X
Business

Ofcom's Currie has a lot on his plate

Peter Judge: Lord Currie has helped regulate gas and electricity. But can he handle the heat at the new communications super-regulator, Ofcom?
Written by Peter Judge, Contributor

There is only one good reason why you might want to be Lord David Currie, the Labour peer recently selected for the job of head of the proposed communications regulator, Ofcom. There are several good reasons why you would definitely not want to be him.

His position is attractive because, unlike everyone else connected with the telecoms industry, he knows what his job and salary will be in six months' time.
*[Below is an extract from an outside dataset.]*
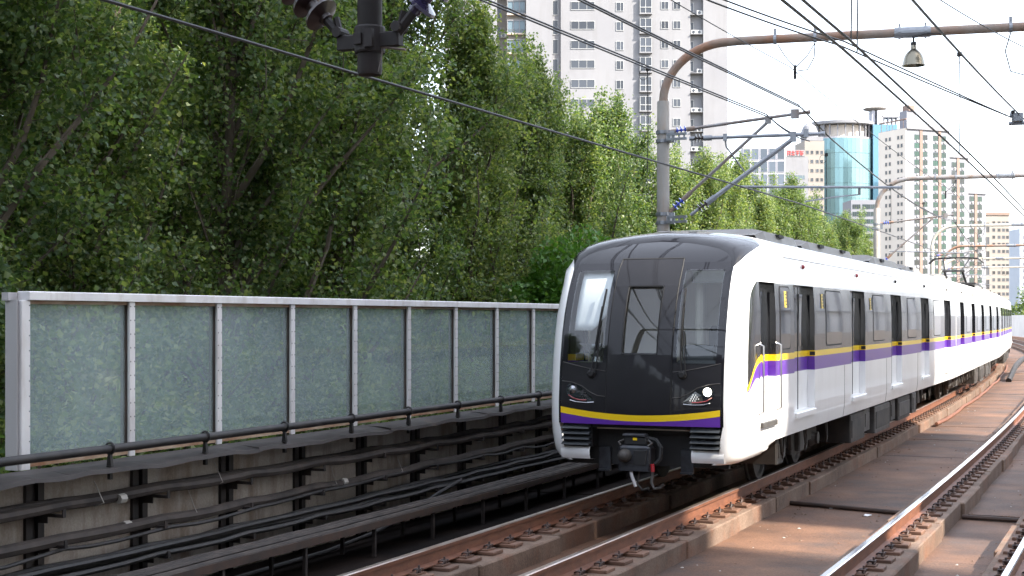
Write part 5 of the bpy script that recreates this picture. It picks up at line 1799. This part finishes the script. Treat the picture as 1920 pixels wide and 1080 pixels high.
def poplar(seed, H, nb, spread, nleaf, lsize, bare=.12):
    """returns (trunk mesh, crown mesh): leader with ascending limbs, twigs and leaves in clumps"""
    rr = random.Random(seed)
    tb = MB()
    ph = rr.uniform(0, 6)
    def lead(z):
        return Vector((.25 * math.sin(z * .35 + ph) * z / H, .25 * math.cos(z * .27 + ph * 2) * z / H, z))
    tb.tube([lead(H * i / 14) for i in range(15)], [.19 * (1 - i / 14) ** .8 + .015 for i in range(15)], 7)
    cen, dirs = [], []
    for b in range(nb):
        x = bare + (1 - bare - .02) * ((b + rr.random()) / nb)
        z0 = H * x
        az = b * 2.4 + rr.uniform(-.6, .6)
        lobe = 1 + .28 * math.sin(az * 2 + ph + z0 * .5) + .15 * math.sin(az * 3 - z0 * .9)
        L = spread * max(.22, (1 - abs((x - .45) / .62) ** 2.4)) * rr.uniform(.55, 1.2) * lobe
        tilt = rr.uniform(.45, .95) * (1.0 if x < .75 else .6)
        p = lead(z0)
        d = Vector((math.cos(az) * math.sin(tilt), math.sin(az) * math.sin(tilt), math.cos(tilt)))
        pts = [p]
        for i in range(5):
            d = (d + Vector((rr.gauss(0, .10), rr.gauss(0, .10), .10))).normalized()
            p = p + d * (L / 5)
            pts.append(p)
        r0 = .012 + .012 * L
        tb.tube(pts, [r0 * (1 - .17 * i) for i in range(6)], 4, 0, False)
        nt_ = max(5, int(9 * L / spread + 3))
        for t in range(nt_):
            u = rr.uniform(.2, 1.0) ** .8
            f = u * 5
            i = min(int(f), 4)
            q = pts[i].lerp(pts[i + 1], f - i)
            td = (d * .6 + Vector((rr.gauss(0, .6), rr.gauss(0, .6), rr.gauss(.15, .45)))).normalized()
            tl = rr.uniform(.35, .8)
            if t % 2 == 0:
                tb.tube([q, q + td * tl], [.010, .004], 3, 0, False)
            cen.append((q, td, tl))
        # upright shoots that break the outline
        if x > .3:
            for q in range(1 if x < .7 else 2):
                b0 = pts[rr.choice((3, 4, 5))]
                hgt = rr.uniform(.5, 1.5)
                sd_ = Vector((rr.gauss(0, .16), rr.gauss(0, .16), 1)).normalized()
                tb.tube([b0, b0 + sd_ * hgt], [.012, .004], 3, 0, False)
                for e in range(3):
                    cen.append((b0 + sd_ * (hgt * (.1 + .3 * e)), sd_, hgt * .28))
    per = max(4, int(nleaf / len(cen)))
    C = np.array([[*c[0]] for c in cen]); D = np.array([[*c[1]] for c in cen]); TL = np.array([c[2] for c in cen])
    k = len(cen)
    cnt = np.maximum(3, (per * rng.uniform(.45, 1.55, k)).astype(int))
    ii = np.repeat(np.arange(k), cnt)
    u = rng.random(len(ii)) ** .8
    pos = C[ii] + D[ii] * (TL[ii] * u)[:, None] + rng.normal(size=(len(ii), 3)) * np.array([.14, .14, .12])
    out = D[ii] * .6 + np.array([0, 0, -.35])
    sz = lsize * rng.uniform(.65, 1.25, len(ii))
    return tb.mesh('trunk', M['bark'], True, 60), leaf_mesh('crown', pos, out, sz, M['leaf'])

POP = [poplar(1, 19.5, 130, 3.7, 112000, .088), poplar(2, 18.5, 120, 3.5, 104000, .088), poplar(3, 20.0, 130, 3.4, 106000, .086), poplar(4, 17.8, 115, 3.8, 104000, .088), poplar(5, 19.0, 120, 3.3, 100000, .086)]

PH = [max(v.co.z for v in cr.vertices) for tr_, cr in POP]

def tree(k, x, y, top, rz, label, group=None, name='poplar_tree', fat=1.0):
    """top: height of the tip above the rails"""
    sc = (top - GZ) / PH[k % 5]
    W = T(x, y, GZ) @ Matrix.Rotation(rz, 4, 'Z') @ Matrix.Diagonal((sc * fat, sc * fat, sc, 1))
    r = thing(name, label, 'tree', W, group)
    tr, cr = POP[k % len(POP)]
    put(tr, 'trunk', r, W)
    put(cr, 'crown', r, W)
    return r
ORD = ['first', 'second', 'third', 'fourth', 'fifth', 'sixth', 'seventh', 'eighth', 'ninth', 'tenth', 'eleventh', 'twelfth', 'thirteenth', 'fourteenth', 'fifteenth', 'sixteenth', 'seventeenth', 'eighteenth']
i = 0
s = 10.0
nl = nm = nr = 0
while s < 106:
    p = tp(s, -14.6 + random.uniform(-.6, .6))
    px = p.x / p.y
    top = (12.6 if s < 29 else 10.6 if s < 32 else 9.2) + random.uniform(-.8, .4)
    if px < -.02:
        lb = ORD[nl] + ' shaded poplar from the left in the front row'; nl += 1
    elif px < .105:
        lb = ORD[nm] + ' front poplar left of the concrete mast, counting from the hanging post'; nm += 1
    else:
        lb = ORD[nr] + ' sunlit front poplar right of the concrete mast'; nr += 1
    tree(i, p.x, p.y, top, random.uniform(0, 6.28), lb, 'front row of poplars behind the barrier', fat=1.0)
    i += 1
    s += 3.3 if s < 40 else 3.6
s = 12.0
while s < 96:
    for t0 in ((-18.8, -23.0) if int(s / 4.2) % 2 or s < 30 else (-18.8,)):
        t = t0 + random.uniform(-.8, .8)
        p = tp(s + (1.9 if t0 < -20 else 0), t)
        top = (12.2 if s < 36 else 8.9) + random.uniform(-1.2, .5)
        tree(i + 2, p.x, p.y, top, random.uniform(0, 6.28), 'poplar standing in the rows behind the front poplars', 'rear rows of poplars')
        i += 1
    s += 4.2
# low leafy bush behind the barrier next to the cab car
def bush(label, x, y, z0, r, h, n, ls, mat='leaf_bush'):
    c = rng.normal(size=(n, 3))
    c /= np.linalg.norm(c, axis=1)[:, None]
    rad = rng.random(n) ** .4
    lump = 1 + .22 * np.sin(c[:, 0] * 5 + 1) * np.cos(c[:, 1] * 6) + .15 * np.sin(c[:, 2] * 9)
    pos = c * (rad * lump)[:, None] * np.array([r, r, h / 2]) + np.array([0, 0, h / 2])
    me = leaf_mesh('crown', pos, c, ls * rng.uniform(.7, 1.2, n), M[mat])
    W = T(x, y, GZ)
    root = thing('bush', label, 'bush', W)
    st = MB()
    for q in range(7):
        a = q * .9
        st.tube([(0, 0, 0), (.2 * math.cos(a), .2 * math.sin(a), (z0 - GZ) * .5), (.6 * r * math.cos(a), .6 * r * math.sin(a), (z0 - GZ) + h * .5)], [.09, .06, .02], 5)
    st.build('trunk', M['bark'], root, world=W)
    put(me, 'crown', root, W @ T(0, 0, z0 - GZ))
p = tp(29.5, -11.6)
bush('bright green bush behind the barrier beside the cab car roof', p.x, p.y, 1.2, 1.5, 2.8, 12000, .12)
for q, (ds_, hh, rr_) in enumerate(((0, 2.6, 1.0), (3.1, 3.6, 1.35), (5.2, 2.2, .9), (8.6, 3.4, 1.2), (12.2, 2.7, 1.1), (15.4, 3.7, 1.3))):
    p = tp(11.2 + ds_, -11.7 - .5 * (q % 2))
    bush('shrub behind the glass barrier, ' + ORD[q] + ' from its left end', p.x, p.y, -1.2, rr_, hh, 3000, .10, 'leaf')
p = tp(112, -12.5)
bush('dark bush at the far bend of the line', p.x, p.y, -1.0, 4, 4.5, 9000, .3, 'leaf')
p = tp(196, 6)
bush('grey green tree at the far bend near the right edge', p.x, p.y, -2.0, 5, 8.5, 12000, .35, 'leaf')

# ================================================================== unseen, outside the picture: mostly added to shade the near tracks and show in the paintwork
M['dark_wall'] = pm('dark_wall', (0.06, 0.055, 0.055), rough=0.8)
M['block_grey'] = pm('block_grey', (0.42, 0.42, 0.43), (0.36, 0.36, 0.37), rough=0.8, scale=.3)
M['shed_brown'] = pm('shed_brown', (0.34, 0.29, 0.25), (0.27, 0.23, 0.20), rough=0.8, scale=.5)
st = thing('station_roof', 'station roof over the platform, behind the viewpoint', 'roof', frame(-10, -3, 6.8))
b = MB()
b.sweep([(-12.0, 7.4), (-12.0, 7.7), (-3.4, 8.6), (4.8, 7.7), (4.8, 7.4), (-3.4, 8.3)], -60, -3.0, 4)
b.build('roof_sheet', M['roof_metal'], st)
for q in range(8):
    s_ = -4 - 7 * q
    b = MB(); b.tube([tp(s_, 3.4, .98), tp(s_, 3.4, 7.6)], .16, 10); b.build('column', M['galv'], st)
    b = MB(); b.tube([tp(s_, -11.6, -1), tp(s_, -11.6, 7.5)], .16, 10); b.build('column', M['galv'], st)
b = MB(); b.sweep([(-12.0, -1), (-12.0, 7.35), (4.8, 7.35), (4.8, -1)], -60.6, -60.2, .4); b.build('backdrop_wall', M['dark_wall'], st)  # unseen wall added as a dark backdrop for the train front to mirror

wsh = window_meshes(1.8, 1.5, (0,), M['win_dark'])
def shade_slab(label, s0, s1, ztop, rows):  # unseen slabs added as sun blockers; the gap lets one strip through
    W = frame((s0 + s1) / 2, 26, 0)
    L = s1 - s0
    r = thing('apartment_tower', label, 'building', W @ T(7, 0, GZ))
    MB().box((0, -L / 2, GZ), (14, L / 2, ztop)).build('wall', M['block_grey'], r, world=W)
    Wf = W @ Matrix.Rotation(R_(-90), 4, 'Z')
    for z in rows:
        for q in range(int(L / 3.4)):
            add_window(r, Wf, -L / 2 + 1.8 + 3.4 * q, 0, z, wsh)
shade_slab('unseen grey slab added beside the platform to shade the near tracks', -70, 11.3, 46, [3 + 3.2 * q for q in range(6)])
shade_slab('unseen grey slab added beyond the platform to shade the left trees', 14.0, 28.0, 46, [3 + 3.2 * q for q in range(6)])
MB().box((0, -1.36, 32.3), (1.5, 1.36, 46)).build('gap_blocker', M['block_grey'], bpy.data.objects['apartment_tower.003'] if 'apartment_tower.003' in bpy.data.objects else None, world=frame(12.65, 26, 0))  # added panel across the upper gap, keeps sun off the left trees
sh = thing('mirror_shed', 'unseen long low grey shed added on the right to mirror in the side of the train', 'building', frame(76, 7.4, GZ))  # added for the grey reflection along the train
for k in range(21):
    W = frame(45 + 3 * k, 7.4, 0)
    MB().box((0, 0, GZ), (5, 2.99, 1.6)).build('brown_wall', M['shed_brown'], sh, world=W)
    MB().box((.12, 0, 1.6), (5, 2.99, 5.8)).build('grey_wall', M['block_grey'], sh, world=W)
    MB().box((-.05, -.06, 1.6), (.1, .06, 5.9)).build('pilaster', M['tw_white'], sh, world=W)
MB().sweep([(7.3, 3.4), (7.3, 3.5), (7.5, 3.5), (7.5, 3.4)], 45, 108, 3).build('rail_strip', M['tw_white'], sh)
# unseen trees added on the right to dapple the floor, and on the left next to the station
k = 0
for s_, t_, top in ((13.6, 15.0, 11.5), (34, 13.6, 13.6), (39, 14.4, 13.0), (46, 13.6, 14.4), (53, 14.0, 13.4), (60, 13.5, 14.2), (68, 14.2, 13.6)):
    p = tp(s_, t_)
    tree(k + 1, p.x, p.y, top, k * 1.3, 'unseen poplar added on the right-hand side of the line to dapple the floor', 'added poplars on the right of the line', fat=.9)
    k += 1
for s_, t_ in ((4.5, -14.8), (-1, -14.8), (-6, -14.8), (-11, -14.6), (-16, -15), (-21, -14.8), (-3, -19), (-9, -19.2), (-14, -19), (-19, -19), (-26, -15), (-31, -15), (-26, -19)):
    p = tp(s_, t_)
    tree(k + 1, p.x, p.y, 9.5, k * 1.3, 'poplar beside the station on the left, outside the picture', 'poplars beside the station')
    k += 1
For £133,000 per year, he will be overseeing the creation of Ofcom, the super-regulator that (perhaps early next year) will merge five bodies currently covering broadcasting, television, radio and telecoms. And given the complexity of the task he can be reasonably sure the job will last for a while.

The problem with his job will be the number of conflicting demands he has to reconcile. It will make his experience on the board of Ofgem, the gas and electricity regulator, seem like a picnic.

At least with gas and electricity, he was dealing with a relatively fixed commodity, not something whose value could be completely altered by the delivery of new technologies. Nor did he have to deal with abstract ideas like the connection of broadcasting and telecommunications.

Lord Currie starts work in August, and will be appointing directors and staff for the new body. The Communications Bill has yet to be made law, but between that and last November's "paving bill" the Ofcom agenda is clear, but the structure of the body is not. It is obviously likely that people currently working at the existing agencies -- like Oftel's David Edmunds -- will show up in the new body, but the appointments will all be advertised openly.

Here's a quick look at some of the tricky matters he will have to grapple with.

Firstly, some people in the telecoms industry will fear that, when they lose their own regulator, Oftel, their agenda will be submerged. Ofcom will be dealing with a medley of communications matters -- and it will take it some months to get its own internal organisation sorted.

Of course, organisations like BT who have been taken to task by Oftel might be glad of this, of course, but you might expect providers like Bulldog and Cable & Wireless, who have complained to Oftel to great effect, to be less happy with the change.

In fact, all telecoms companies are going to be worrying. They have learned to get along with Oftel, and BT in particular knows the regulator well enough to play the game to its advantage.

BT's broadband price cut, announced by new chairman Ben Verwaayen in February, was a classic example. In theory, Oftel might have had to forbid the price cut as unfair, on the grounds that BT was selling broadband for less than cost. Verwaayen argued that the economies of scale would quickly make the cut profitable -- in effect, he dared Oftel to oppose it.

Opposing a price cut in a service that is being held back by its cost would have been an unpopular move for a regulator so the cut went ahead. And, as it happened, it produced a mini-boom in broadband take-up which protected BT from calls that it should be broken up. BT did very well, and Oftel escaped PR damage it could do without.

But this kind of subtle playing takes a while to establish, and for the first few months at least, the operators and the regulator will be finding their feet again. And this could lead to a comeback of the kind of tantrums we used to see between BT and Oftel.

Secondly, broadcasting and telecoms may be converging, but they haven't converged yet, and Currie may get tripped up by conflicting interests in the overlap areas.

For example, the Cave report on Radio Spectrum Management, commissioned by the Department of Trade and Industry and published in March, recommended that bandwidth be traded -- including the wavelengths that broadcasters already occupy.

Charging for spectrum is popular with the Radiocommunications Agency, as it will encourage people to use the spectrum more efficiently. It could even push broadcasters to make the switch to digital more quickly. But the broadcasters themselves are dead against it, the owners of 3G Spectrum have mixed feelings, and the government is not rushing into this.

Ofcom will be doing the jobs of both the Radiocommunications Agency and the broadcasting regulators. It must be a good thing to get all sides of this argument at the same table, and have a body whose job is to consider every side of the argument. But handling the arguments is going to be some task.

Other issues include BT's desire to begin broadcasting over its fixed network, which is still an effective monopoly. Merging the regulation of broadcasting with telecoms will create a body that has a chance of getting a balanced view of this, but the argument will be fierce.

All in all, Currie definitely has plenty on his plate. We will be watching closely to see what he makes of it.